El libro Tuyo siempre (Club, 2024) de Sebastián Pedrozo es un verdadero textazo. Pero no digo textazo sólo en tanto que adjetivo superlativo, que también sinceramente me lo pareció, sino en tanto texto-trazo. Este libro tiene alma de mapa porque da a leer un medio –compuesto de cualidades, de fuerzas, de sustancias y de acontecimientos–.
Le dan cuerpo a este libro varios textos, algunos agrupados y algunos aparte, pero formando todos una serie. Es decir, son textos singulares y heterogéneos pero que coquetean a través de juegos de repetición que ponen a jugar una variación más que una diferencia. Porque estos textos están compuestos de la misma estofa, un tono sostenido aunque haya un “cada uno” marcado por el ritmo particular que dispone y que permite pasar al otro y darse cuenta de que es otro –y esto es bien sentido, al leerlo se produjo para mí la sensación de tener que acomodar el cuerpo en el paso de un ritmo a otro–.
Entre los unos y los otros de estos textos hay traficaciones o ritornelos en los que un personaje, escena o imagen aparece y reaparece generando una tensión particular.
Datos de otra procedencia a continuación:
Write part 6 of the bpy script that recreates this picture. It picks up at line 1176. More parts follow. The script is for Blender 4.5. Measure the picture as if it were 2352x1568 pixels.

El fantasma, la bruja, la violencia del varón, la violencia del sexo. Entre página y página se respira un aire denso, ominoso, hasta con cierto tufillo. Pero querés más, querés seguir el vértigo de las palabras y las escenas. Lo devorás.
Lo repetitivo toca algo que conmueve al lector. Lo forcejea, lo arrastra. Por eso, la estofa de Tuyo siempre tiene un gusto que se te queda en la boca. Insistencia. Eso es lo que se mastica en este libro.
Con ese sabor todavía en boca vinieron a mí las palabras de Tosquelles (L’arachneen, 2021) «El inconsciente, eso no existe, eso insiste». Es decir, lo inconsciente no existiría más que insistiendo. Escribir como una forma posible de masticar esa insistencia, un intento de posible digestión.
Y me da la impresión de que en estos textos hay un verdadero trabajo de digestión, porque en la repetición hay diferencia, hay variación, hay movimiento. La repetición que se da a leer en Tuyo siempre no es una repetición de lo mismo. Entre las traficaciones hay movimiento. Es más, diría que hay envejecimiento –en el sentido en que lo conceptualiza Péguy (Cactus, 2009), como un desperdicio perpetuo, un desgaste, un roce, un irreversible que está en la propia naturaleza, en la esencia y en el acontecimiento, en el corazón mismo del acontecimiento–. Este envejecimiento se da a leer en la diferencia de espíritu de los últimos dos textos –Órganos internos y Avalancha– que proponen un desplazamiento sobre la línea intensiva de la violencia. Hay un hacer diferente con la violencia que se come del mundo.
Ya lo dijo Deleuze en su texto Diferencia y Repetición (Júcar, 1988):
Nos repetimos porque reprimimos. Reprimimos porque repetimos, olvidamos porque repetimos. Reprimimos porque, ante todo, no podemos vivir ciertas cosas o ciertas experiencias si no es sobre el modo de la repetición […] Si la repetición nos pone enfermos, también es ella la que nos cura; si ella nos encadena y nos destruye, también nos libera, dando testimonio en ambos casos de su potencia «demoníaca».
Gracias a sujetos.uy me encontré con un libro que pone en juego esta procesión dramática en la que el lector es puesto a prueba en su capacidad de leer los efectos de las heridas que nos constituyen.